*Available data*
=======

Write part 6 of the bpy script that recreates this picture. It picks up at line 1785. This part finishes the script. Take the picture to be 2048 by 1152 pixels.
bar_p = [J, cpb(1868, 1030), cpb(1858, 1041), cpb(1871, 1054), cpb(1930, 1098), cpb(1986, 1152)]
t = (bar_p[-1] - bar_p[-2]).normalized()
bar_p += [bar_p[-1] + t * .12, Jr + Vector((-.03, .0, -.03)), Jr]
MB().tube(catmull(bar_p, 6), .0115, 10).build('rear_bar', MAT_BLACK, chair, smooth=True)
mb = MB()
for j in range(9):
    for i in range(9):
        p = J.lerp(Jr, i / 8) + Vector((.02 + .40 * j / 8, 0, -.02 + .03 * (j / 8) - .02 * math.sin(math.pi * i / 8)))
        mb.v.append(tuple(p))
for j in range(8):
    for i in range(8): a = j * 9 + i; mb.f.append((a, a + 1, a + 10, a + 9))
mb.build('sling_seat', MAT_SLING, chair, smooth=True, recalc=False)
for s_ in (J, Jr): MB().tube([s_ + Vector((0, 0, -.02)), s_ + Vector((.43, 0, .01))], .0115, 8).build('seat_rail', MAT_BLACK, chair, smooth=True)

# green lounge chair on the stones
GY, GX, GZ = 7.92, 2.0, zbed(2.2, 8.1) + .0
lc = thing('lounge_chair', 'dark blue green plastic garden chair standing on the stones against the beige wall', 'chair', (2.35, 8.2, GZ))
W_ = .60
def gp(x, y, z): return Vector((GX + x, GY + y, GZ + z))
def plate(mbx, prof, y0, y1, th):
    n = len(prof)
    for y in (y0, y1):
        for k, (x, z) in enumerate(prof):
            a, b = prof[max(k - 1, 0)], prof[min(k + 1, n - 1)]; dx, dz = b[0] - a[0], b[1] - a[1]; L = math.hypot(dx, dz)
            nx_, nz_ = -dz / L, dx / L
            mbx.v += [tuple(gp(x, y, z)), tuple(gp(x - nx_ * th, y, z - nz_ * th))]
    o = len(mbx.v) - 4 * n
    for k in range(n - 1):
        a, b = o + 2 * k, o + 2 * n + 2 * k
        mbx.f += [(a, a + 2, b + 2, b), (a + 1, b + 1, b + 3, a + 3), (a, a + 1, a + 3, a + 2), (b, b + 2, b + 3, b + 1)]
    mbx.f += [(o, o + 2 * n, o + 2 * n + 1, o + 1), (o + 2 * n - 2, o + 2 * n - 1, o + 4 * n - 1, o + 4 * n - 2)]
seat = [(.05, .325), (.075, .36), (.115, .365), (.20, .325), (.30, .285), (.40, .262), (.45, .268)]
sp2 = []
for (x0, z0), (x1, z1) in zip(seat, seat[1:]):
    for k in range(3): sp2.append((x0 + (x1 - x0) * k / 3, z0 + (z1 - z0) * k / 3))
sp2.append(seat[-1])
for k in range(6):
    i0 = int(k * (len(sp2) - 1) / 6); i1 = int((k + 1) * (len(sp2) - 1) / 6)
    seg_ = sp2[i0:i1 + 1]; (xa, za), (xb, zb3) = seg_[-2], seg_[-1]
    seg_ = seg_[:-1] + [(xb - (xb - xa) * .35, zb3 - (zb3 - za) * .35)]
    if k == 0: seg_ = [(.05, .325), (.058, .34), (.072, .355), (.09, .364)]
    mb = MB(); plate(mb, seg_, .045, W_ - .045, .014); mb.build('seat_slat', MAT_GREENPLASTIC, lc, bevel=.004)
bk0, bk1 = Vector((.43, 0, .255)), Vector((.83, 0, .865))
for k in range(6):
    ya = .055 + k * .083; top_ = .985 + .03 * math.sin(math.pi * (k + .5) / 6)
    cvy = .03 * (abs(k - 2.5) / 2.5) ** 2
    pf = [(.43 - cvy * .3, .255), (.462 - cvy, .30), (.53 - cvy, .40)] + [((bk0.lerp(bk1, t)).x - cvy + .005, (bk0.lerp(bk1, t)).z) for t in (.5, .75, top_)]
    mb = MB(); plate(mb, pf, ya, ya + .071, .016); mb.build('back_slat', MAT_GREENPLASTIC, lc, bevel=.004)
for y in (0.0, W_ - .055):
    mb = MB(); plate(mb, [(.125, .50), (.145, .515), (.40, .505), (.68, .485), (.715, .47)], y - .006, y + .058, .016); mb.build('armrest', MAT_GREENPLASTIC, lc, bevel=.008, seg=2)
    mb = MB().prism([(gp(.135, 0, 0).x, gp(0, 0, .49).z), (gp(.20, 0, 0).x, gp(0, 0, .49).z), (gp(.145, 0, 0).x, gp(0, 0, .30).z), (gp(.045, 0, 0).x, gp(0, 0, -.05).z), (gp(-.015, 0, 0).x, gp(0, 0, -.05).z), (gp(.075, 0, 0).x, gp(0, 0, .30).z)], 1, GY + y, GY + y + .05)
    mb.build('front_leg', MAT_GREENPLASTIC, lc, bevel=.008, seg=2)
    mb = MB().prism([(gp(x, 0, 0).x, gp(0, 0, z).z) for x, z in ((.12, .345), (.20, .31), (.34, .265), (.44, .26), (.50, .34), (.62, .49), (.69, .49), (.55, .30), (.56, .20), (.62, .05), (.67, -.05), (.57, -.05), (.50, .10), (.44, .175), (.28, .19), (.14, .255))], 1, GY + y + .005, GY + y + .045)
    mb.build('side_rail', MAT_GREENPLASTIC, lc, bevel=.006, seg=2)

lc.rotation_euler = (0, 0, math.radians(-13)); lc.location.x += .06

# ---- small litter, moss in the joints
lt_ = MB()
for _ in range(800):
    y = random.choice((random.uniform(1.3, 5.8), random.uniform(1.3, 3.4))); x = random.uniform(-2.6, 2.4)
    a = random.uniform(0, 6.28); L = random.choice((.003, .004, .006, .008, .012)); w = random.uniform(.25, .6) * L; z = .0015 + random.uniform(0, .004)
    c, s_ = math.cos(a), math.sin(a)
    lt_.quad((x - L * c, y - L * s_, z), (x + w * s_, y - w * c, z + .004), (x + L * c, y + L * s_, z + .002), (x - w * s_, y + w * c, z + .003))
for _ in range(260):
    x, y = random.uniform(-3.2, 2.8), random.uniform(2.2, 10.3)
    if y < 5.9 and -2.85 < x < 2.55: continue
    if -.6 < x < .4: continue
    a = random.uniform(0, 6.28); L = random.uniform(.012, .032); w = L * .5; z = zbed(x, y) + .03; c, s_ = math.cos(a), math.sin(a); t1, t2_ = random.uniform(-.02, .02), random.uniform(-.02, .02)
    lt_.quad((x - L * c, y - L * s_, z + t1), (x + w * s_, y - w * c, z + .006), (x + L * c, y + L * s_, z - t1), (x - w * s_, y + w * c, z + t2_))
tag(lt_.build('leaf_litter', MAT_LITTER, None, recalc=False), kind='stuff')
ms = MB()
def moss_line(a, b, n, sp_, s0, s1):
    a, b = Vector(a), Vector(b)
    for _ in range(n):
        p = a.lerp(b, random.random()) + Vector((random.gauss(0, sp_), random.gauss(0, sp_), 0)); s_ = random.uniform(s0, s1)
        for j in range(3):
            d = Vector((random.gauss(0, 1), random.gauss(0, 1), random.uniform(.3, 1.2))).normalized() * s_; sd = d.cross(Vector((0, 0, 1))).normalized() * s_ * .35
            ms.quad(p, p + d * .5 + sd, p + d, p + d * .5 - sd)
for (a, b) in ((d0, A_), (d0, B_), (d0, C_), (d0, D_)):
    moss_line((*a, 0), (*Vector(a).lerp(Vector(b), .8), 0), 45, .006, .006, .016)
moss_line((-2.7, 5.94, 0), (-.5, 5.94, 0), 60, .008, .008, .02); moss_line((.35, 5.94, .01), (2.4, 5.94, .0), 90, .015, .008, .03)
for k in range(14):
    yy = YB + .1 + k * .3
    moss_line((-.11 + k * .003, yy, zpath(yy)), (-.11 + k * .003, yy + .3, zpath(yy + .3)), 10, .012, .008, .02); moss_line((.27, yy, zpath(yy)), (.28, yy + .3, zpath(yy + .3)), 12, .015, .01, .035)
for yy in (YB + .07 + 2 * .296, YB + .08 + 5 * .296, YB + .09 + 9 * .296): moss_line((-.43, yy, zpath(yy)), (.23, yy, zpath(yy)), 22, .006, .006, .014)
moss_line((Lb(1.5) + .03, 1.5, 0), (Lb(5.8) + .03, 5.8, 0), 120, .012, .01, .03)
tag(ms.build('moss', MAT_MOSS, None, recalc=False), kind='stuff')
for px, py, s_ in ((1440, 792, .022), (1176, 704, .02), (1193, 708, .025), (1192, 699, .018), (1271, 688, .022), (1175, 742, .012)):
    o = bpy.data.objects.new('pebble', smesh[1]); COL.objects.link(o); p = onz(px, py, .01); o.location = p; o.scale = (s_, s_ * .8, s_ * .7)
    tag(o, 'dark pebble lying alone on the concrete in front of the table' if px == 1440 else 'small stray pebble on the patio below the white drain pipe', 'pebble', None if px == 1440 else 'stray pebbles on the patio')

=======

*Exercise task*
Retype only the lines running from the top of the listing to the line that holds "for s_ in (J, Jr): MB().tube([s_", both ends included.

*Right answer*
Write part 6 of the bpy script that recreates this picture. It picks up at line 1785. This part finishes the script. Take the picture to be 2048 by 1152 pixels.
bar_p = [J, cpb(1868, 1030), cpb(1858, 1041), cpb(1871, 1054), cpb(1930, 1098), cpb(1986, 1152)]
t = (bar_p[-1] - bar_p[-2]).normalized()
bar_p += [bar_p[-1] + t * .12, Jr + Vector((-.03, .0, -.03)), Jr]
MB().tube(catmull(bar_p, 6), .0115, 10).build('rear_bar', MAT_BLACK, chair, smooth=True)
mb = MB()
for j in range(9):
    for i in range(9):
        p = J.lerp(Jr, i / 8) + Vector((.02 + .40 * j / 8, 0, -.02 + .03 * (j / 8) - .02 * math.sin(math.pi * i / 8)))
        mb.v.append(tuple(p))
for j in range(8):
    for i in range(8): a = j * 9 + i; mb.f.append((a, a + 1, a + 10, a + 9))
mb.build('sling_seat', MAT_SLING, chair, smooth=True, recalc=False)
for s_ in (J, Jr): MB().tube([s_ + Vector((0, 0, -.02)), s_ + Vector((.43, 0, .01))], .0115, 8).build('seat_rail', MAT_BLACK, chair, smooth=True)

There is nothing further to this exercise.